Немецкий плен и советское освобождение. Полглотка свободы (Лугин, Черон) - страница 84

Для нас, сидящих в плену недалеко от Дрездена, бомбежка этого города показала, что наш плен исчисляется теперь неделями, а то и днями.

Потоки беженцев с востока уже достигли Мейсена и других городов в марте-апреле 1945 года, и остовцы приносили нам новости с фронтов почти каждый день. После бомбежки Дрездена мы уже не видели союзных бомбардировщиков. Советских самолетов тоже не было.

Насколько мне известно, мало кто бежал из рабочих команд навстречу освободителям. Из ревира ни один человек. Даже разговаривали мало, как мы будем встречать советских воинов или как они отнесутся к нам. Чувствовалось, что скрытая боязнь жила на дне души почти у каждого пленного. Но об этом не говорилось, обходили молчанием то, что год или два назад мы так громко обсуждали. Боязнь, которая зародилась со дней коллективизации и сталинских чисток, пережила плен, хотя многих моего возраста она прямо не коснулась.

Наш комендант Зингер уехал в Дрезден к своей семье после бомбежки и провел там около двух недель. Хотя бомбили как будто только сам город, но досталось и окрестностям. Вероятно, его семья тоже пострадала, но, вернувшись в ревир, он никогда ничего не рассказывал, был мрачным и молчаливым. В отношении к нам что-то было утеряно, между нами появилась невидимая, холодная стенка. Свое несчастье он не переносил на нас в прямом смысле. Избегал разговаривать с нами, может быть, чтобы не показать своих истинных чувств. Здесь, конечно, были и боязнь за свою судьбу и сознание, что конец войны неумолимо быстро приближается, и что мы ни при чем в уничтожении Дрездена.

С востока отступала немецкая армия вместе с тысячами гражданского населения. Рассказывали невероятные истории о поведении советских солдат по вступлении в Германию. С запада гнали на восток пленных других национальностей. А впрочем, откуда их гнали, мы точно не знали. Один раз по нашей улице двигалась колонна в несколько сот английских пленных. Вид был у них ужасен: оборванные, грязные, голодные и усталые. Они нам напомнили первые месяцы нашего плена.
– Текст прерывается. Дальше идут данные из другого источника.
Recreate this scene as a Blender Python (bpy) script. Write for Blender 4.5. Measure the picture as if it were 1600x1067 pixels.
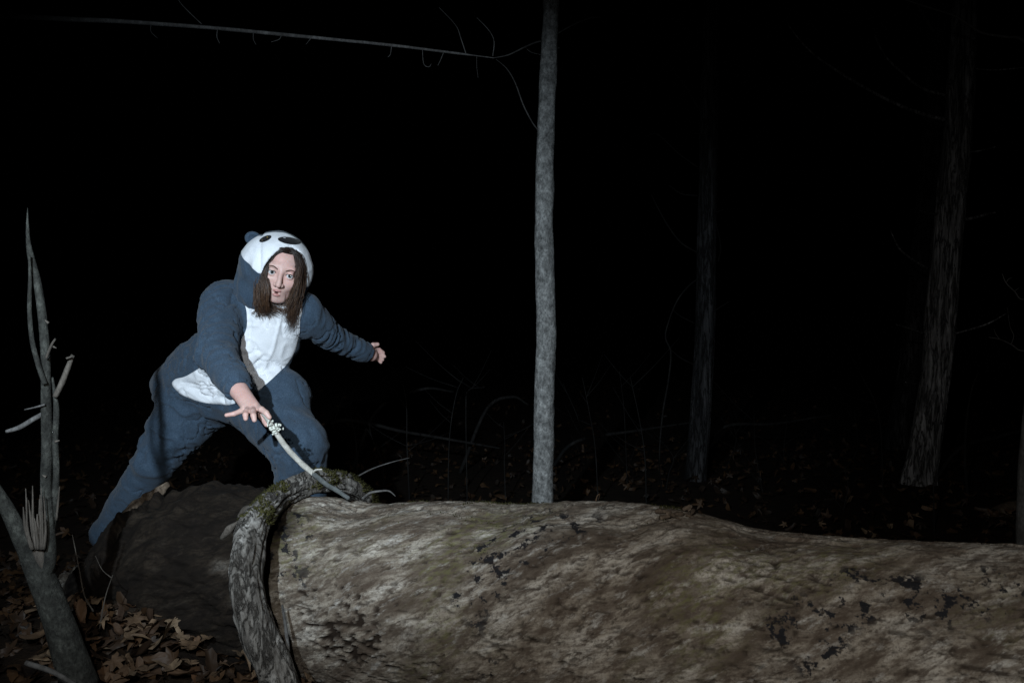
import bpy, math, random
import numpy as np
from mathutils import Vector, Matrix, Euler

# ------------------------------------------------------------------ scene, camera, night sky, flash
for o in list(bpy.data.objects):
    bpy.data.objects.remove(o, do_unlink=True)
scene = bpy.context.scene
COL = scene.collection
FPX = 1244.0                      # focal length in pixels of the 1600 px wide photograph (28 mm lens)

cam_d = bpy.data.cameras.new('camera'); cam = bpy.data.objects.new('camera', cam_d); COL.objects.link(cam)
cam.location = (0, 0, 1.0); cam.rotation_euler = (math.radians(90), 0, 0)
cam_d.sensor_width = 36; cam_d.lens = FPX / 1600 * 36
cam_d.clip_start = 0.02; cam_d.clip_end = 400
cam_d.dof.use_dof = True; cam_d.dof.focus_distance = 2.7; cam_d.dof.aperture_fstop = 7.0
scene.camera = cam
scene.render.resolution_x, scene.render.resolution_y = 1024, 682

world = bpy.data.worlds.new('World'); scene.world = world; world.use_nodes = True
wn = world.node_tree; bg = wn.nodes['Background']
sky = wn.nodes.new('ShaderNodeTexSky'); sky.sky_type = 'NISHITA'; sky.sun_disc = False
sky.sun_elevation = math.radians(-4); sky.sun_rotation = math.radians(200)
wn.links.new(sky.outputs[0], bg.inputs[0]); bg.inputs[1].default_value = 0.0004      # moonless night

# the photographer's two flashes: a tight bluish one held up at the left, aimed at the person,
# and a weaker wide neutral one by the lens
def flash_lamp(name, loc, target, watts, color, size, yscale, soft):
    l = bpy.data.lights.new(name, 'SPOT'); o = bpy.data.objects.new(name, l); COL.objects.link(o)
    o.location = loc; o.rotation_euler = (Vector(target) - Vector(loc)).to_track_quat('-Z', 'Y').to_euler(); o.scale = (1, yscale, 1)
    l.energy = watts; l.color = color; l.spot_size = math.radians(size); l.spot_blend = 1.0; l.shadow_soft_size = soft
flash_lamp('aimed_flash', (-0.72, 0.0, 1.62), (-0.74, 3.0, 1.02), 440, (0.74, 0.88, 1.0), 64, .92, .022)
flash_lamp('wide_flash', (-0.24, 0.0, 1.38), (0.42, 2.0, 0.46), 92, (1.0, 0.98, 0.94), 140, .46, .03)

scene.view_settings.view_transform = 'Standard'; scene.view_settings.look = 'None'
scene.view_settings.exposure = 0; scene.view_settings.gamma = 1

# ------------------------------------------------------------------ helpers
rng = np.random.default_rng(7); random.seed(7)
def P(px, py, d):                 # a point seen at a photograph pixel, d metres away
    return np.array([(px - 800) / FPX * d, d, 1.0 - (py - 533.5) / FPX * d])
def proj(v):
    return 800 + v[:, 0] / v[:, 1] * FPX, 533.5 - (v[:, 2] - 1.0) / v[:, 1] * FPX

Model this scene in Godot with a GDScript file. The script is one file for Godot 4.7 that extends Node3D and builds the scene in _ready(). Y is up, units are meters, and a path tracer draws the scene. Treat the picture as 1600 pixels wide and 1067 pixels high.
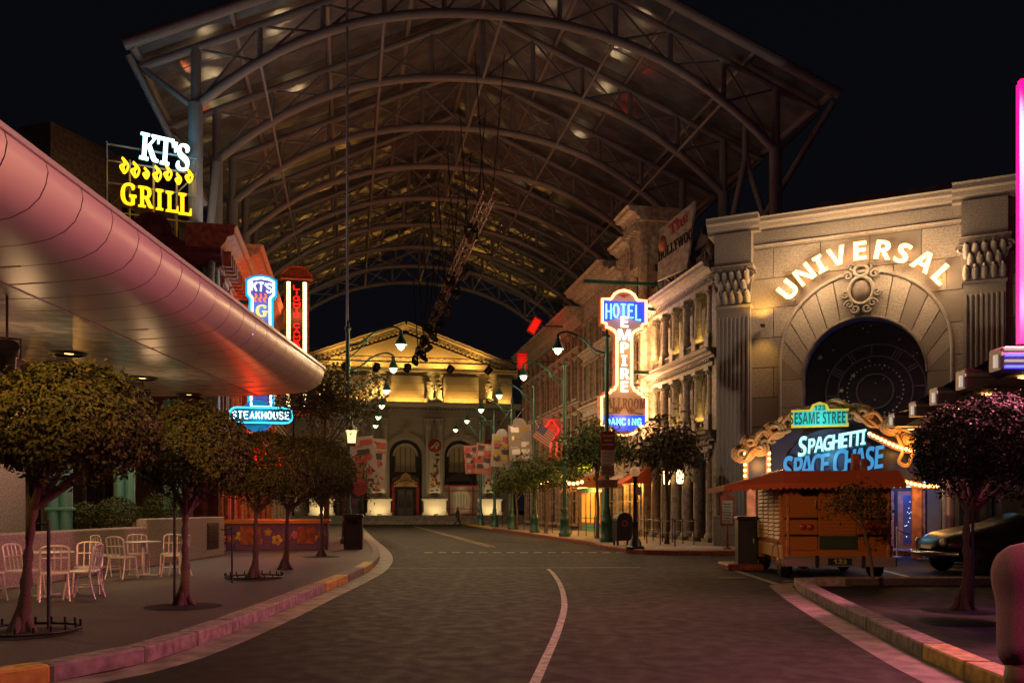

Судя по направлению, их гнали в Чехословакию. Мы только гадали.

Скоро пришла и наша очередь уходить из Мейсена. Комендант предупредил нас за два дня, сказал, что выйдем рано утром. Все, кто может ходить даже плохо, должны собираться. Куда нас погонят, не сказал, и это посеяло страх. А может быть на расстрел? Тогда ходило много разных слухов. А некоторые страшные слухи превратились в действительность, как потом все узнали. Были и расстрелы.

Нас разделили на две группы. Доктор Береговой и один фельдшер остаются в ревире с группой постельных больных. Все остальные идут в поход. Нас набралось человек тридцать. С нами шли два солдата. Каждый пленный брал свои пожитки в маленьком узелке. Я просил Зингера оставить меня в ревире. Он отмахнулся. Мысль о побеге проскочила, но быстро погасла. Куда бежать? Зачем бежать? Как показали события, я верно и сделал, что не бежал. Мы медленно двинулись в путь в том же направлении, что гнали и английских пленных. Было 16 апреля 1945 года.